• PROVIDED RECORDS:

## Start

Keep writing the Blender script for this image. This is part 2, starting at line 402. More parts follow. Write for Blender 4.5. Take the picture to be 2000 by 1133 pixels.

## End
## Start

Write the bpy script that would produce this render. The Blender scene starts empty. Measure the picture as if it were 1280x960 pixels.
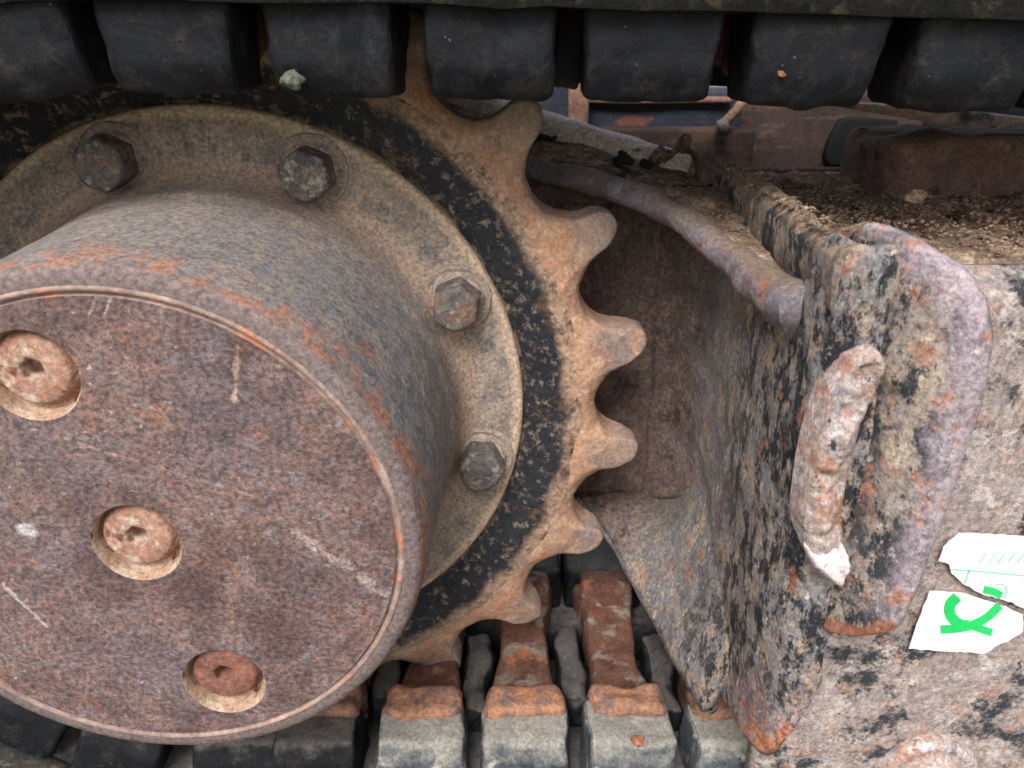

## End
## Start

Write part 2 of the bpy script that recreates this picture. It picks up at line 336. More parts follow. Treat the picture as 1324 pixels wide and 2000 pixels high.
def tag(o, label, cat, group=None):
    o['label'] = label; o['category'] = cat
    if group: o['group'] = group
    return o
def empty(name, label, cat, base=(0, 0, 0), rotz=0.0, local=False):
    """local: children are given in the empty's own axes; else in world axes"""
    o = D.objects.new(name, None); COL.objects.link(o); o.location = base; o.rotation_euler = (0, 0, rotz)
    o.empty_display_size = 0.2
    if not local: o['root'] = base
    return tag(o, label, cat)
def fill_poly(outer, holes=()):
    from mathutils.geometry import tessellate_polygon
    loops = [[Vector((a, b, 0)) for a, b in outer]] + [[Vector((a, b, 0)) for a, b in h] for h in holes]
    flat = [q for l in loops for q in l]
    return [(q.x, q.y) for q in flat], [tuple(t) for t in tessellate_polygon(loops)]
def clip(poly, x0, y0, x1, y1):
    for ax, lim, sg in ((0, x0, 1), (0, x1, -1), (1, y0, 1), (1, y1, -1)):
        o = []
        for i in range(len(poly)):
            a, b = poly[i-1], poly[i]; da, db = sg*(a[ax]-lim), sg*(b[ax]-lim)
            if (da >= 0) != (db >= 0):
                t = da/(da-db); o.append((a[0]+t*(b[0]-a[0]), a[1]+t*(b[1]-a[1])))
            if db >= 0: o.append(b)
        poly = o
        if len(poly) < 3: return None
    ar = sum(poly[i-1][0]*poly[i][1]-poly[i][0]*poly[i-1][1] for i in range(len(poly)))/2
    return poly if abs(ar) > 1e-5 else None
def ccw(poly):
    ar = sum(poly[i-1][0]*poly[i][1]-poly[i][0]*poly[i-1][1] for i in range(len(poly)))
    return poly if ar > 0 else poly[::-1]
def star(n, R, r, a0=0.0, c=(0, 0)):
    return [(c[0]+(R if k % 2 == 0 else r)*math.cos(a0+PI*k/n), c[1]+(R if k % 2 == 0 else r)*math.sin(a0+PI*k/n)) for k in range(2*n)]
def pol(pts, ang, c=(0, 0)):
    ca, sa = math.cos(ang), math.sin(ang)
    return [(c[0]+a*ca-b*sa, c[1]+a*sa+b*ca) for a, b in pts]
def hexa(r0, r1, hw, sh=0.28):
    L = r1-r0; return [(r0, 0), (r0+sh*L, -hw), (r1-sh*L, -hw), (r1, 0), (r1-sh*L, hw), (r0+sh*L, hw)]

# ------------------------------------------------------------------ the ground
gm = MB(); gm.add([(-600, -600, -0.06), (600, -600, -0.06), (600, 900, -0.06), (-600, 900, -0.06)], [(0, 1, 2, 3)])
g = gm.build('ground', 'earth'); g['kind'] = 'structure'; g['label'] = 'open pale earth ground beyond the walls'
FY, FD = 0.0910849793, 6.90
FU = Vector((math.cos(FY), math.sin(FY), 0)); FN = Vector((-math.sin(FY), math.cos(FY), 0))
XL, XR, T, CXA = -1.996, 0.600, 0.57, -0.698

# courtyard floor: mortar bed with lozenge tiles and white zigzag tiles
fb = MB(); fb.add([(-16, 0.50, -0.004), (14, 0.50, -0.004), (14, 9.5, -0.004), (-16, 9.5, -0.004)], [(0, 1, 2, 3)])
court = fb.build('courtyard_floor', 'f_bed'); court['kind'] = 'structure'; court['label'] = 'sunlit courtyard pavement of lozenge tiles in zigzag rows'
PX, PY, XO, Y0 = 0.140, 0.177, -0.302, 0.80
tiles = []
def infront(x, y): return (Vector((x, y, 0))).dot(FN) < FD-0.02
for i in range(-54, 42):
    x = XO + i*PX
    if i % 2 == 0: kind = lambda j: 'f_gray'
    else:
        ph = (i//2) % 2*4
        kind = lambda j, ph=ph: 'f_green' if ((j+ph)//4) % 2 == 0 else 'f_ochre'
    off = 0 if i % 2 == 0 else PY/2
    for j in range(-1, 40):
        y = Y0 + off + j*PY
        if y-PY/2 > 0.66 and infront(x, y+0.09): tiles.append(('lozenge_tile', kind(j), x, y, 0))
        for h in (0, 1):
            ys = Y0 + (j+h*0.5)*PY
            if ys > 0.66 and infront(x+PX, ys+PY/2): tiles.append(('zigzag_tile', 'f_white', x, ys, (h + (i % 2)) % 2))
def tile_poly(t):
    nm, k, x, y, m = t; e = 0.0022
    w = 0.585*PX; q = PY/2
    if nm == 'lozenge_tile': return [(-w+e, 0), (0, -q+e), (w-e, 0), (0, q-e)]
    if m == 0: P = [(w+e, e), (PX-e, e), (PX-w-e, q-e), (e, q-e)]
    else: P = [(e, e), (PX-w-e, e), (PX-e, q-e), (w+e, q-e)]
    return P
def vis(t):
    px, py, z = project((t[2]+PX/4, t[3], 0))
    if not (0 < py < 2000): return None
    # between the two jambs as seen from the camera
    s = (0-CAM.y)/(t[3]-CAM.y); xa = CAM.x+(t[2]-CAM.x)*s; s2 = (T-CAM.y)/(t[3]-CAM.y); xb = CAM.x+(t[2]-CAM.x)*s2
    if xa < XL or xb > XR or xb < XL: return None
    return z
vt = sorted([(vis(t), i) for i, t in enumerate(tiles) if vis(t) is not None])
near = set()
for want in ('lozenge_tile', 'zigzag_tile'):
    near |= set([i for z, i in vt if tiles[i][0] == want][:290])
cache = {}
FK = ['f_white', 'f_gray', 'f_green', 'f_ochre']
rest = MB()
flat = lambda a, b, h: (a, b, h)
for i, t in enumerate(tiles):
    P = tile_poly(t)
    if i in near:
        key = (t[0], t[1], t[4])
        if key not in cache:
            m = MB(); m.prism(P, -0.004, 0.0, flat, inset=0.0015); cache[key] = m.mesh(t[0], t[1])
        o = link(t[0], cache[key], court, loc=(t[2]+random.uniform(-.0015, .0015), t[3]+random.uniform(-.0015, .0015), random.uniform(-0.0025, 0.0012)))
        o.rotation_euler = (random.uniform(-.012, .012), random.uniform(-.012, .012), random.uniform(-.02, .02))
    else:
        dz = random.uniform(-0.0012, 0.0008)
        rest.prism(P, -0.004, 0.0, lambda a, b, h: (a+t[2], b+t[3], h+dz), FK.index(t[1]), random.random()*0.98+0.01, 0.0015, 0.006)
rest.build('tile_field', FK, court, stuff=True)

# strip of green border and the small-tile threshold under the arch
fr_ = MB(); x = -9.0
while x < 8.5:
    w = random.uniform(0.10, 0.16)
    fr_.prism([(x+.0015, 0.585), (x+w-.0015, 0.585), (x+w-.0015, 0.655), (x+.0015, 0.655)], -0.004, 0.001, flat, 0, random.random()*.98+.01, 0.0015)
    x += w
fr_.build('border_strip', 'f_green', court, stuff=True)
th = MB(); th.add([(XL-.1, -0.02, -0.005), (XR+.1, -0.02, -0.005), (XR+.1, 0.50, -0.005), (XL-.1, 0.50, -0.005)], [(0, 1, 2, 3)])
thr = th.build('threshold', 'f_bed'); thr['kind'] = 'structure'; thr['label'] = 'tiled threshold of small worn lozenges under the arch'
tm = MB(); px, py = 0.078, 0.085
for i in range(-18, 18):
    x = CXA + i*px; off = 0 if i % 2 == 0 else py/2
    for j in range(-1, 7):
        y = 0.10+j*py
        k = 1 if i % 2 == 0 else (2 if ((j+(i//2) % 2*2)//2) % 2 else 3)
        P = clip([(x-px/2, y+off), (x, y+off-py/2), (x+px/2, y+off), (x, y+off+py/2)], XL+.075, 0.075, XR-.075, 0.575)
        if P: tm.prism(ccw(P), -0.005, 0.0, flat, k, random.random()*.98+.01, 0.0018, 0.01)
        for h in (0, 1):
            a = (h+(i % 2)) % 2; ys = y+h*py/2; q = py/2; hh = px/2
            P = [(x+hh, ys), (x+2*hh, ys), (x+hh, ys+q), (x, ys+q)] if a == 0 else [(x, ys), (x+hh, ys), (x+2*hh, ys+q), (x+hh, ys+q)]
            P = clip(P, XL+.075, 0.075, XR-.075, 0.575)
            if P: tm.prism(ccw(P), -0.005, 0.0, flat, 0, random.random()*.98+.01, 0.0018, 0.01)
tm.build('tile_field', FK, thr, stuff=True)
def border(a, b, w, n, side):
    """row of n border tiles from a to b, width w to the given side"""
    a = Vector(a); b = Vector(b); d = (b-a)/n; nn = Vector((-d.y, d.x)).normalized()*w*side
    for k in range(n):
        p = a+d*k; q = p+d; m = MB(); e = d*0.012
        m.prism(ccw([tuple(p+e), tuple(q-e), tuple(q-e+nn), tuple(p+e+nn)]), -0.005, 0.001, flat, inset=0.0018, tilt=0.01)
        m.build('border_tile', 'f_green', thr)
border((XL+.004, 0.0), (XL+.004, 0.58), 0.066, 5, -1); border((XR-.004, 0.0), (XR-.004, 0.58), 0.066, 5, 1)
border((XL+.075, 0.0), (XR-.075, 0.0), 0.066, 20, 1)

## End

• TO DO: Exactly and exclusively, reproduce the lines that start at the line containing "Write part 2" and end at the line containing "L = r1-r0; return", inclusive of both.

• RESPONSE TO THE TASK:
Write part 2 of the bpy script that recreates this picture. It picks up at line 336. More parts follow. Treat the picture as 1324 pixels wide and 2000 pixels high.
def tag(o, label, cat, group=None):
    o['label'] = label; o['category'] = cat
    if group: o['group'] = group
    return o
def empty(name, label, cat, base=(0, 0, 0), rotz=0.0, local=False):
    """local: children are given in the empty's own axes; else in world axes"""
    o = D.objects.new(name, None); COL.objects.link(o); o.location = base; o.rotation_euler = (0, 0, rotz)
    o.empty_display_size = 0.2
    if not local: o['root'] = base
    return tag(o, label, cat)
def fill_poly(outer, holes=()):
    from mathutils.geometry import tessellate_polygon
    loops = [[Vector((a, b, 0)) for a, b in outer]] + [[Vector((a, b, 0)) for a, b in h] for h in holes]
    flat = [q for l in loops for q in l]
    return [(q.x, q.y) for q in flat], [tuple(t) for t in tessellate_polygon(loops)]
def clip(poly, x0, y0, x1, y1):
    for ax, lim, sg in ((0, x0, 1), (0, x1, -1), (1, y0, 1), (1, y1, -1)):
        o = []
        for i in range(len(poly)):
            a, b = poly[i-1], poly[i]; da, db = sg*(a[ax]-lim), sg*(b[ax]-lim)
            if (da >= 0) != (db >= 0):
                t = da/(da-db); o.append((a[0]+t*(b[0]-a[0]), a[1]+t*(b[1]-a[1])))
            if db >= 0: o.append(b)
        poly = o
        if len(poly) < 3: return None
    ar = sum(poly[i-1][0]*poly[i][1]-poly[i][0]*poly[i-1][1] for i in range(len(poly)))/2
    return poly if abs(ar) > 1e-5 else None
def ccw(poly):
    ar = sum(poly[i-1][0]*poly[i][1]-poly[i][0]*poly[i-1][1] for i in range(len(poly)))
    return poly if ar > 0 else poly[::-1]
def star(n, R, r, a0=0.0, c=(0, 0)):
    return [(c[0]+(R if k % 2 == 0 else r)*math.cos(a0+PI*k/n), c[1]+(R if k % 2 == 0 else r)*math.sin(a0+PI*k/n)) for k in range(2*n)]
def pol(pts, ang, c=(0, 0)):
    ca, sa = math.cos(ang), math.sin(ang)
    return [(c[0]+a*ca-b*sa, c[1]+a*sa+b*ca) for a, b in pts]
def hexa(r0, r1, hw, sh=0.28):
    L = r1-r0; return [(r0, 0), (r0+sh*L, -hw), (r1-sh*L, -hw), (r1, 0), (r1-sh*L, hw), (r0+sh*L, hw)]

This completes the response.